● **Set problem**:
Extract each line of the data and write it out again exactly.

● **Supplied data**:
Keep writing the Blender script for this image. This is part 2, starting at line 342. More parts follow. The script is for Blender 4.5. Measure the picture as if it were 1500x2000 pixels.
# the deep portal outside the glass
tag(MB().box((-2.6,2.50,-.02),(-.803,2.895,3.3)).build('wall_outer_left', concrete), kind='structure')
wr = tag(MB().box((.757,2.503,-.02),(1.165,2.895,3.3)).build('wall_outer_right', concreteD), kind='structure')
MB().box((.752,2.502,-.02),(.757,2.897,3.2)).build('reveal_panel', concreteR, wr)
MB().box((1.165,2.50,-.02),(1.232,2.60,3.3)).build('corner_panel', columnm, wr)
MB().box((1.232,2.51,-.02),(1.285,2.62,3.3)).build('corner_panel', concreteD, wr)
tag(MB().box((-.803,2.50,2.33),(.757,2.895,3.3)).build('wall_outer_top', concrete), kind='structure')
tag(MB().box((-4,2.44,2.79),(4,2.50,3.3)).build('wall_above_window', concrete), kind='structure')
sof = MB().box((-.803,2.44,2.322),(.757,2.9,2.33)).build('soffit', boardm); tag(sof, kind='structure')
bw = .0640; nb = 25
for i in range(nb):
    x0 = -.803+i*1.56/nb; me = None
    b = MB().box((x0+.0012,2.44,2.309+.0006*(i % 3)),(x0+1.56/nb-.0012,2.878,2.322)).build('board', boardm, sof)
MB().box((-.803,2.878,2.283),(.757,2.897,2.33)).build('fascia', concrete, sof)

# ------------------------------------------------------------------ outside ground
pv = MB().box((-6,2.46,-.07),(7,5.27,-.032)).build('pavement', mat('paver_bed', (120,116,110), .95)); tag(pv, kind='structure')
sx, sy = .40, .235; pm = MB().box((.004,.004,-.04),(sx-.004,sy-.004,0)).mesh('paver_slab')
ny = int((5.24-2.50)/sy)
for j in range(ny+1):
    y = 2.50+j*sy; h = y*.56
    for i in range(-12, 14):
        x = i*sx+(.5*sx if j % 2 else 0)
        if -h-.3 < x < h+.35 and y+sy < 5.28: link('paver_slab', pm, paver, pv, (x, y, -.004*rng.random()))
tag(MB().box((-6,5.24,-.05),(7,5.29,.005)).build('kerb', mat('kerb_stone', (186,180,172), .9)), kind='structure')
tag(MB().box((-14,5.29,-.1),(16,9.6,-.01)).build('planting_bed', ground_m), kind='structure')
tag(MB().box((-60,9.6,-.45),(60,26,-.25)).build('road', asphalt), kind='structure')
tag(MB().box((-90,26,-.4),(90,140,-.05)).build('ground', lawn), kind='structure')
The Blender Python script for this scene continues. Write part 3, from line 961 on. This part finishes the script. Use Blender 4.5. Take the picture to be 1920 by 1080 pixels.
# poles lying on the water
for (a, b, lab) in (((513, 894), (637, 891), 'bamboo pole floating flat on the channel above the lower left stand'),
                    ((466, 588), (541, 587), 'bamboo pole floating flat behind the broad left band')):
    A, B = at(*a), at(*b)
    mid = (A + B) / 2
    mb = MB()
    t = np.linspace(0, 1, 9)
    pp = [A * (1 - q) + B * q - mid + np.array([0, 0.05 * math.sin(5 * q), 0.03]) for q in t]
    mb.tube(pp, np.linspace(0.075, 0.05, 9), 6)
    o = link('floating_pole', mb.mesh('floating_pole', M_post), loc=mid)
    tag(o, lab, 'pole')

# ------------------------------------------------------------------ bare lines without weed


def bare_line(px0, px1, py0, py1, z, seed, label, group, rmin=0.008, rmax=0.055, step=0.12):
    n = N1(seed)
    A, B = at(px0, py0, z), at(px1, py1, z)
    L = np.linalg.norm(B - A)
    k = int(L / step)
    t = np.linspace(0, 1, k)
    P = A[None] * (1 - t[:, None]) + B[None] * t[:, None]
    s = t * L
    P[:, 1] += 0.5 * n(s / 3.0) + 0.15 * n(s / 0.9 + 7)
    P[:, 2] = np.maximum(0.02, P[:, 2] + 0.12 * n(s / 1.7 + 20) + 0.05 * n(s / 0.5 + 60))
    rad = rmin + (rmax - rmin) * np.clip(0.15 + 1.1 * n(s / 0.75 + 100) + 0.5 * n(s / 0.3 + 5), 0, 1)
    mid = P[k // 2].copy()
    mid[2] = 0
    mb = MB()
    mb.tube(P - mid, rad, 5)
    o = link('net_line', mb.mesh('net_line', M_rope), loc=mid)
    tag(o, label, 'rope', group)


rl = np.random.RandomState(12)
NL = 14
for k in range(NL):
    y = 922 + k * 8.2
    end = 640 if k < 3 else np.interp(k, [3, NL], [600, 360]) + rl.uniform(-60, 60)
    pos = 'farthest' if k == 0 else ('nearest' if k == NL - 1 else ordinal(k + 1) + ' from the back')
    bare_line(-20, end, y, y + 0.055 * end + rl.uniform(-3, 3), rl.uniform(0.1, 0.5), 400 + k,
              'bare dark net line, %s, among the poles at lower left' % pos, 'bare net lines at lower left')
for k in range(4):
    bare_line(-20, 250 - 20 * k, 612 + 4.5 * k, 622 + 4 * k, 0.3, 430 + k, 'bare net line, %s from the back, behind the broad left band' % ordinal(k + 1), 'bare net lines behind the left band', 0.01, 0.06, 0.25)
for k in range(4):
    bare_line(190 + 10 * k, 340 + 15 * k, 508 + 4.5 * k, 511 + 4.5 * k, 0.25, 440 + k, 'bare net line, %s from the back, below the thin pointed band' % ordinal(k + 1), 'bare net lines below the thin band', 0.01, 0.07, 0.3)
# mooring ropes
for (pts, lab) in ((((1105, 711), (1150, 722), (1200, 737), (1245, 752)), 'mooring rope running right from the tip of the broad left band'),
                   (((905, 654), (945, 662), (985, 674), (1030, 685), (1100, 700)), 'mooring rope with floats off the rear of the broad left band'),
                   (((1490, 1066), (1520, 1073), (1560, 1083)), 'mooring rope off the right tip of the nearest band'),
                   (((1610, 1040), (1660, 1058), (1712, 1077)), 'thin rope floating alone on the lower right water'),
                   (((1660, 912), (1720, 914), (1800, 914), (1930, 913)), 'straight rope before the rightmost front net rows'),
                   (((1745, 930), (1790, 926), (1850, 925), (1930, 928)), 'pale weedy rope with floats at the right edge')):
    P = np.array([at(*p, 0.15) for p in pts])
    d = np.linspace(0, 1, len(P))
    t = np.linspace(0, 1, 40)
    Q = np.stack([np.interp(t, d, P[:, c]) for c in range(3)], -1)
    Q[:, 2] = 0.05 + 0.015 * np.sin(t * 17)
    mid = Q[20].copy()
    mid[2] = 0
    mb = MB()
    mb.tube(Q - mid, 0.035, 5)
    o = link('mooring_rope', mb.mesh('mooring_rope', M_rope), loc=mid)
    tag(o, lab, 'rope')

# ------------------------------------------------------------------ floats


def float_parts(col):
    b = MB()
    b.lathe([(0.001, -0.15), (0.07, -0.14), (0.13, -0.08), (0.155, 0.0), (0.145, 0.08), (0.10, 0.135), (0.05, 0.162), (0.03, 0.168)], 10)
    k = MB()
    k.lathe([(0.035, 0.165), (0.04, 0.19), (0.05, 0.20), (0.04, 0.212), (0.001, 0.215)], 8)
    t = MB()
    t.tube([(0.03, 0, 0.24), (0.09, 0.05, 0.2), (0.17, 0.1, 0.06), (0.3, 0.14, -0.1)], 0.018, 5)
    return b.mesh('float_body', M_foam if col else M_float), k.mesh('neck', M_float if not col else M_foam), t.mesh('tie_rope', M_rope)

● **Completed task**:
Keep writing the Blender script for this image. This is part 2, starting at line 342. More parts follow. The script is for Blender 4.5. Measure the picture as if it were 1500x2000 pixels.
# the deep portal outside the glass
tag(MB().box((-2.6,2.50,-.02),(-.803,2.895,3.3)).build('wall_outer_left', concrete), kind='structure')
wr = tag(MB().box((.757,2.503,-.02),(1.165,2.895,3.3)).build('wall_outer_right', concreteD), kind='structure')
MB().box((.752,2.502,-.02),(.757,2.897,3.2)).build('reveal_panel', concreteR, wr)
MB().box((1.165,2.50,-.02),(1.232,2.60,3.3)).build('corner_panel', columnm, wr)
MB().box((1.232,2.51,-.02),(1.285,2.62,3.3)).build('corner_panel', concreteD, wr)
tag(MB().box((-.803,2.50,2.33),(.757,2.895,3.3)).build('wall_outer_top', concrete), kind='structure')
tag(MB().box((-4,2.44,2.79),(4,2.50,3.3)).build('wall_above_window', concrete), kind='structure')
sof = MB().box((-.803,2.44,2.322),(.757,2.9,2.33)).build('soffit', boardm); tag(sof, kind='structure')
bw = .0640; nb = 25
for i in range(nb):
    x0 = -.803+i*1.56/nb; me = None
    b = MB().box((x0+.0012,2.44,2.309+.0006*(i % 3)),(x0+1.56/nb-.0012,2.878,2.322)).build('board', boardm, sof)
MB().box((-.803,2.878,2.283),(.757,2.897,2.33)).build('fascia', concrete, sof)

# ------------------------------------------------------------------ outside ground
pv = MB().box((-6,2.46,-.07),(7,5.27,-.032)).build('pavement', mat('paver_bed', (120,116,110), .95)); tag(pv, kind='structure')
sx, sy = .40, .235; pm = MB().box((.004,.004,-.04),(sx-.004,sy-.004,0)).mesh('paver_slab')
ny = int((5.24-2.50)/sy)
for j in range(ny+1):
    y = 2.50+j*sy; h = y*.56
    for i in range(-12, 14):
        x = i*sx+(.5*sx if j % 2 else 0)
        if -h-.3 < x < h+.35 and y+sy < 5.28: link('paver_slab', pm, paver, pv, (x, y, -.004*rng.random()))
tag(MB().box((-6,5.24,-.05),(7,5.29,.005)).build('kerb', mat('kerb_stone', (186,180,172), .9)), kind='structure')
tag(MB().box((-14,5.29,-.1),(16,9.6,-.01)).build('planting_bed', ground_m), kind='structure')
tag(MB().box((-60,9.6,-.45),(60,26,-.25)).build('road', asphalt), kind='structure')
tag(MB().box((-90,26,-.4),(90,140,-.05)).build('ground', lawn), kind='structure')
The Blender Python script for this scene continues. Write part 3, from line 961 on. This part finishes the script. Use Blender 4.5. Take the picture to be 1920 by 1080 pixels.
# poles lying on the water
for (a, b, lab) in (((513, 894), (637, 891), 'bamboo pole floating flat on the channel above the lower left stand'),
                    ((466, 588), (541, 587), 'bamboo pole floating flat behind the broad left band')):
    A, B = at(*a), at(*b)
    mid = (A + B) / 2
    mb = MB()
    t = np.linspace(0, 1, 9)
    pp = [A * (1 - q) + B * q - mid + np.array([0, 0.05 * math.sin(5 * q), 0.03]) for q in t]
    mb.tube(pp, np.linspace(0.075, 0.05, 9), 6)
    o = link('floating_pole', mb.mesh('floating_pole', M_post), loc=mid)
    tag(o, lab, 'pole')

# ------------------------------------------------------------------ bare lines without weed


def bare_line(px0, px1, py0, py1, z, seed, label, group, rmin=0.008, rmax=0.055, step=0.12):
    n = N1(seed)
    A, B = at(px0, py0, z), at(px1, py1, z)
    L = np.linalg.norm(B - A)
    k = int(L / step)
    t = np.linspace(0, 1, k)
    P = A[None] * (1 - t[:, None]) + B[None] * t[:, None]
    s = t * L
    P[:, 1] += 0.5 * n(s / 3.0) + 0.15 * n(s / 0.9 + 7)
    P[:, 2] = np.maximum(0.02, P[:, 2] + 0.12 * n(s / 1.7 + 20) + 0.05 * n(s / 0.5 + 60))
    rad = rmin + (rmax - rmin) * np.clip(0.15 + 1.1 * n(s / 0.75 + 100) + 0.5 * n(s / 0.3 + 5), 0, 1)
    mid = P[k // 2].copy()
    mid[2] = 0
    mb = MB()
    mb.tube(P - mid, rad, 5)
    o = link('net_line', mb.mesh('net_line', M_rope), loc=mid)
    tag(o, label, 'rope', group)


rl = np.random.RandomState(12)
NL = 14
for k in range(NL):
    y = 922 + k * 8.2
    end = 640 if k < 3 else np.interp(k, [3, NL], [600, 360]) + rl.uniform(-60, 60)
    pos = 'farthest' if k == 0 else ('nearest' if k == NL - 1 else ordinal(k + 1) + ' from the back')
    bare_line(-20, end, y, y + 0.055 * end + rl.uniform(-3, 3), rl.uniform(0.1, 0.5), 400 + k,
              'bare dark net line, %s, among the poles at lower left' % pos, 'bare net lines at lower left')
for k in range(4):
    bare_line(-20, 250 - 20 * k, 612 + 4.5 * k, 622 + 4 * k, 0.3, 430 + k, 'bare net line, %s from the back, behind the broad left band' % ordinal(k + 1), 'bare net lines behind the left band', 0.01, 0.06, 0.25)
for k in range(4):
    bare_line(190 + 10 * k, 340 + 15 * k, 508 + 4.5 * k, 511 + 4.5 * k, 0.25, 440 + k, 'bare net line, %s from the back, below the thin pointed band' % ordinal(k + 1), 'bare net lines below the thin band', 0.01, 0.07, 0.3)
# mooring ropes
for (pts, lab) in ((((1105, 711), (1150, 722), (1200, 737), (1245, 752)), 'mooring rope running right from the tip of the broad left band'),
                   (((905, 654), (945, 662), (985, 674), (1030, 685), (1100, 700)), 'mooring rope with floats off the rear of the broad left band'),
                   (((1490, 1066), (1520, 1073), (1560, 1083)), 'mooring rope off the right tip of the nearest band'),
                   (((1610, 1040), (1660, 1058), (1712, 1077)), 'thin rope floating alone on the lower right water'),
                   (((1660, 912), (1720, 914), (1800, 914), (1930, 913)), 'straight rope before the rightmost front net rows'),
                   (((1745, 930), (1790, 926), (1850, 925), (1930, 928)), 'pale weedy rope with floats at the right edge')):
    P = np.array([at(*p, 0.15) for p in pts])
    d = np.linspace(0, 1, len(P))
    t = np.linspace(0, 1, 40)
    Q = np.stack([np.interp(t, d, P[:, c]) for c in range(3)], -1)
    Q[:, 2] = 0.05 + 0.015 * np.sin(t * 17)
    mid = Q[20].copy()
    mid[2] = 0
    mb = MB()
    mb.tube(Q - mid, 0.035, 5)
    o = link('mooring_rope', mb.mesh('mooring_rope', M_rope), loc=mid)
    tag(o, lab, 'rope')

# ------------------------------------------------------------------ floats


def float_parts(col):
    b = MB()
    b.lathe([(0.001, -0.15), (0.07, -0.14), (0.13, -0.08), (0.155, 0.0), (0.145, 0.08), (0.10, 0.135), (0.05, 0.162), (0.03, 0.168)], 10)
    k = MB()
    k.lathe([(0.035, 0.165), (0.04, 0.19), (0.05, 0.20), (0.04, 0.212), (0.001, 0.215)], 8)
    t = MB()
    t.tube([(0.03, 0, 0.24), (0.09, 0.05, 0.2), (0.17, 0.1, 0.06), (0.3, 0.14, -0.1)], 0.018, 5)
    return b.mesh('float_body', M_foam if col else M_float), k.mesh('neck', M_float if not col else M_foam), t.mesh('tie_rope', M_rope)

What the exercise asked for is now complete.